Cromwell dislikes the Catholic clergy because they are corrupt at this time – they take advantage of the poor in encouraging them to buy a plot for their souls in heaven, and all the taxes they have to pay to the church. He also frowns on the running of pilgrimages and the iconoclasm of relics and the like, especially when it is then proven that most of them are fakes. I think that Cromwell will use whatever means necessary to turn England to what he sees as the true faith, and reform the English church. He sees Anne Boleyn as a useful tool to achieve this, as she shares his beliefs. I think he also hopes to advance himself in power after the fall of his patron, Cardinal Wolsey. I think his actions are selfish because of his intention to advance himself, but also selfless because he believes he is saving the English people from a corrupt church.

  1. If you are familiar with Thomas More, especially through A Man for All Seasons, were you surprised by this book’s treatment of him?

I haven’t seen ‘A Man for All Seasons’ but I have read about it. It presents a very positive image of More, possibly influenced by his later canonisation. However, I think that, living within the English court, you can’t have been as saint-like as More seems to be in popular literature – there must have been more to him, so I wasn’t really that surprised by Mantel’s view of him. The story is seen through Cromwell’s eyes, and More and Cromwell hold opposite religious views, so I think it was necessary telling the story from this point of view to show More as less than saintly. I think that it probably surprised a few people, especially if they haven’t really thought about the period in as much depth as historians and students. I, myself, wasn’t really that surprised by the different interpretation.

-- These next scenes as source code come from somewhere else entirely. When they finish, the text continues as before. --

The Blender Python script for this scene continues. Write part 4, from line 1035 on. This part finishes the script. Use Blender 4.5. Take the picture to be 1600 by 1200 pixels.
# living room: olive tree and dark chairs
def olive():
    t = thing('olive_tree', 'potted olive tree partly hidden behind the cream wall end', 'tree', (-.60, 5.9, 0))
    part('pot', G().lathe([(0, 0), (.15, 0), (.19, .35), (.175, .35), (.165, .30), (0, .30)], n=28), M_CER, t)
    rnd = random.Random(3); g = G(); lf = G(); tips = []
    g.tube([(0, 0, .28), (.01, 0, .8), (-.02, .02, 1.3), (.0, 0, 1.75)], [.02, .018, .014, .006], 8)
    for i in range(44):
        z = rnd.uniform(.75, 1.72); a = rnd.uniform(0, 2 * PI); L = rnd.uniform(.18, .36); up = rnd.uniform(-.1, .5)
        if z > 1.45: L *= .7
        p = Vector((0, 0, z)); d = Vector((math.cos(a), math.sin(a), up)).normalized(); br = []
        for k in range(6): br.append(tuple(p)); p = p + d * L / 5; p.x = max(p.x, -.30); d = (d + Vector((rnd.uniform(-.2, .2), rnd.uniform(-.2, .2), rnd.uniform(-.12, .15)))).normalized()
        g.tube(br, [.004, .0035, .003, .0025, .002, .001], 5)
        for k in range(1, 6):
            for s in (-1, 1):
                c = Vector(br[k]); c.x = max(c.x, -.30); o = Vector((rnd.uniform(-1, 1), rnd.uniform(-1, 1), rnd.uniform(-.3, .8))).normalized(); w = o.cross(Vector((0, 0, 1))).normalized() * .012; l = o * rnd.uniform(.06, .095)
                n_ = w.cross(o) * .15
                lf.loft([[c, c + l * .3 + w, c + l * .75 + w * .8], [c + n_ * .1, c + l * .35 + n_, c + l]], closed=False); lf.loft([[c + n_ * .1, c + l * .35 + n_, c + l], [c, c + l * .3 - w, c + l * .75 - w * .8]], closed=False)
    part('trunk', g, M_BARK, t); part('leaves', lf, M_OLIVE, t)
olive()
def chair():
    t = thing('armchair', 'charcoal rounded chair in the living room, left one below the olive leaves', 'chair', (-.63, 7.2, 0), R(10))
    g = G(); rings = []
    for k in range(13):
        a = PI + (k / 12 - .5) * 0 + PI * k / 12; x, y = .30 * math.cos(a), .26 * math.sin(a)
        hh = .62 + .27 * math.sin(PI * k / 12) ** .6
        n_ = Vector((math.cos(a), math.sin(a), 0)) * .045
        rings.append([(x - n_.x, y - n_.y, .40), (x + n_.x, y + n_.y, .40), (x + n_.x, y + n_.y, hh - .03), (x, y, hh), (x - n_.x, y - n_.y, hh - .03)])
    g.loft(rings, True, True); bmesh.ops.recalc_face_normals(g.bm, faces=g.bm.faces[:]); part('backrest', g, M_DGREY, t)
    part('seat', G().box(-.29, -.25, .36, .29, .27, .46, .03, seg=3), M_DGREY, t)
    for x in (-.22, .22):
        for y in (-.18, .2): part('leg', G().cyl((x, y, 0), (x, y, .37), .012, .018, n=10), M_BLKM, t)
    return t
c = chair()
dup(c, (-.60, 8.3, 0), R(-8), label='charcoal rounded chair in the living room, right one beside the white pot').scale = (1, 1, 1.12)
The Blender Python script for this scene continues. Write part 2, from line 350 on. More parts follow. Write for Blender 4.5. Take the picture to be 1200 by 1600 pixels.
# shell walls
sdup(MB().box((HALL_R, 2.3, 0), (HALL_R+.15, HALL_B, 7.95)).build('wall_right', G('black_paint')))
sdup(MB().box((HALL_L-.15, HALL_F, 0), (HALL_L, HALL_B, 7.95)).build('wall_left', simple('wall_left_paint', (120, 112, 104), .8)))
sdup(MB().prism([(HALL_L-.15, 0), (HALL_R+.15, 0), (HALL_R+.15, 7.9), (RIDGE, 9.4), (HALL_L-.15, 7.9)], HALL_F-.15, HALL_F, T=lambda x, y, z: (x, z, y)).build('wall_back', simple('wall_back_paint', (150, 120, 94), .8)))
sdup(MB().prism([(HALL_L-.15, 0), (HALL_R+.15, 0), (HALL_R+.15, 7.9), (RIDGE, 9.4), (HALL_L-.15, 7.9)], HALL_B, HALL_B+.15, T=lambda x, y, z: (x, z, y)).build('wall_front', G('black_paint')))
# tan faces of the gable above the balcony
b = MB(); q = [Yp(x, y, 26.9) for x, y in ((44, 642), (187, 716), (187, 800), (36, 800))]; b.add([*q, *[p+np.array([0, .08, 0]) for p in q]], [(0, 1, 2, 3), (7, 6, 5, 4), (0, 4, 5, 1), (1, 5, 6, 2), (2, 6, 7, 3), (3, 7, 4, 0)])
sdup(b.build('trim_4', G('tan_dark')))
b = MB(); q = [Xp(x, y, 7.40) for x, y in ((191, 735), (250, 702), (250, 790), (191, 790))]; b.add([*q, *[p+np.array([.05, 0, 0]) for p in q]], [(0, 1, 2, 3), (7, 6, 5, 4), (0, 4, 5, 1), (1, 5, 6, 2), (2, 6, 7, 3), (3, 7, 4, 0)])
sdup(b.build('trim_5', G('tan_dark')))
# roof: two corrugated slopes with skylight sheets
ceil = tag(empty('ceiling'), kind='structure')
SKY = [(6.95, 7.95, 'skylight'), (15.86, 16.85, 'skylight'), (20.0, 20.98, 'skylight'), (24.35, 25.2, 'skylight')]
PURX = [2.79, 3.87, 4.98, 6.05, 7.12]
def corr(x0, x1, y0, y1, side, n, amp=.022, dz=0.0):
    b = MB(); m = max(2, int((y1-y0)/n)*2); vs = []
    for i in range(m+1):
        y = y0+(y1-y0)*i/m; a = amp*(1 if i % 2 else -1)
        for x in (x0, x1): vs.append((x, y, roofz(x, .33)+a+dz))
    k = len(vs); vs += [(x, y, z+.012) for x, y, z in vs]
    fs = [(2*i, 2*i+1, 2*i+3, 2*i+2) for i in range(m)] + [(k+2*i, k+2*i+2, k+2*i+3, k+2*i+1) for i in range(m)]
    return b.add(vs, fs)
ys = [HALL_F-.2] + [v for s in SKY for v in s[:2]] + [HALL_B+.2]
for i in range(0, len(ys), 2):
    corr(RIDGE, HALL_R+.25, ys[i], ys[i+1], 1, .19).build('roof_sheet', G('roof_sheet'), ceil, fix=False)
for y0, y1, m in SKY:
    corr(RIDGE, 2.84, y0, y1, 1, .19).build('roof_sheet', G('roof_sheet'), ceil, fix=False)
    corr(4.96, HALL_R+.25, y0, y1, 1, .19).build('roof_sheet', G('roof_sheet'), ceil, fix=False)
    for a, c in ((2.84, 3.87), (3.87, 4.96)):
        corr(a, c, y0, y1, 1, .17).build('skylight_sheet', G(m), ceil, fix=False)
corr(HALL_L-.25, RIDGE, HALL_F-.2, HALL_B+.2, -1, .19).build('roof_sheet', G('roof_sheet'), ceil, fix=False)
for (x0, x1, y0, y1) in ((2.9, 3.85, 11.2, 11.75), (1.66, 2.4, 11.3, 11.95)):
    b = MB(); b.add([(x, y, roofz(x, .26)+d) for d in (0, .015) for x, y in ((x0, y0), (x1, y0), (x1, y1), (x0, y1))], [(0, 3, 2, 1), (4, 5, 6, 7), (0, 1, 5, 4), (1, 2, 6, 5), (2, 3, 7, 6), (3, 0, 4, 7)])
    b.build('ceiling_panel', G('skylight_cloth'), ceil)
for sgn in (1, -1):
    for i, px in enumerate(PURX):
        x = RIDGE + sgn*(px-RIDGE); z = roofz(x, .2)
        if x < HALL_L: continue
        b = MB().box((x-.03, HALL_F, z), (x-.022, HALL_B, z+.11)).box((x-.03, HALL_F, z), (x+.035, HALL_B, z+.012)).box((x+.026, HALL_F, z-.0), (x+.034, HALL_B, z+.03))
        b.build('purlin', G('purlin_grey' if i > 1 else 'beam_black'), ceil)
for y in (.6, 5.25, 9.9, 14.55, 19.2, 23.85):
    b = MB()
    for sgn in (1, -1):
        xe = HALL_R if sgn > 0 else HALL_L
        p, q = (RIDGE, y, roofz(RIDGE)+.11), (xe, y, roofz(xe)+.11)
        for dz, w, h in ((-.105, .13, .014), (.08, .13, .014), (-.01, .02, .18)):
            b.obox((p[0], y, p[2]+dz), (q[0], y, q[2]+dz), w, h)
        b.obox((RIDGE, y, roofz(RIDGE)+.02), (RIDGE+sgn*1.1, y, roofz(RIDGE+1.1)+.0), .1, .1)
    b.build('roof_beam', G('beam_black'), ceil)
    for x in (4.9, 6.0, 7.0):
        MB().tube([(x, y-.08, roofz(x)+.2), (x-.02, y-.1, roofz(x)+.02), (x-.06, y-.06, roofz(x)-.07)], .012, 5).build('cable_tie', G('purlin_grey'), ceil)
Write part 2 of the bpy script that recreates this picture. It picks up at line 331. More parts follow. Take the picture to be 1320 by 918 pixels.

  1. How does Cromwell perceive Anne Boleyn? How does she come across in this book? Consider his observation when she is in the presence of the king’s friends: “Anne is brittle in their company and as ruthless with their compliments as a house-wife snapping the necks of larks for the table.” Also talk about the danger he sees for Anne as he thinks, “Any little girl can hold the key to the future”.
Anne Boleyn National Portrait Gallery.
Anne Boleyn National Portrait Gallery.

I think Cromwell sees Anne Boleyn as a means to an end – she is useful in helping him to distance Henry VIII from his Catholic views, and she promotes the break with Rome, but when she has outlasted her usefulness, Cromwell seems to have no compunction in turning against her. She comes across as very Frenchified, more so than in other interpretations I’ve read, and quite shrewish and brittle – she seems to be unsure of herself at times and balanced on a knife edge. Anne seems to be aware of her own charms, but is also careful to distance herself from those she believes to be below her – she is the future Queen of England, which is perhaps why she is brittle with the king’s courtiers. Also, she possibly fears that the king’s close friends are trying to turn him against her and the divorce, and encourage his return to Katherine of Aragon. Cromwell recognises what Anne put into her rise, and how tenuous her position is – she is completely dependent on the love of the king, who can be quite fickle. Anne’s rise will affect the shape of the remainder of the Tudor dynasty, and her daughter would become the greatest of English monarchs.

  1. Do you know the fate of Cromwell, some years after the book’s ending? If you don’t know, can you surmise? If you do, how does it colour your reading of Wolf Hall?

I do know what happens to Cromwell in the end. It colours how I read Wolf Hall because, seeing it through Cromwell’s eyes, it is difficult to see how he could be accused of treason. Nevertheless, his relationship with the king isn’t portrayed as being particularly close, so perhaps Henry never really feels remorse for his end. It’s interesting trying to find the points that Cromwell is most vulnerable, so makes his fall possible. I’ve also read ‘Bring Up the Bodies’ and I’m looking forward to ‘The Mirror and the Light’ to see just how Cromwell’s end is handled.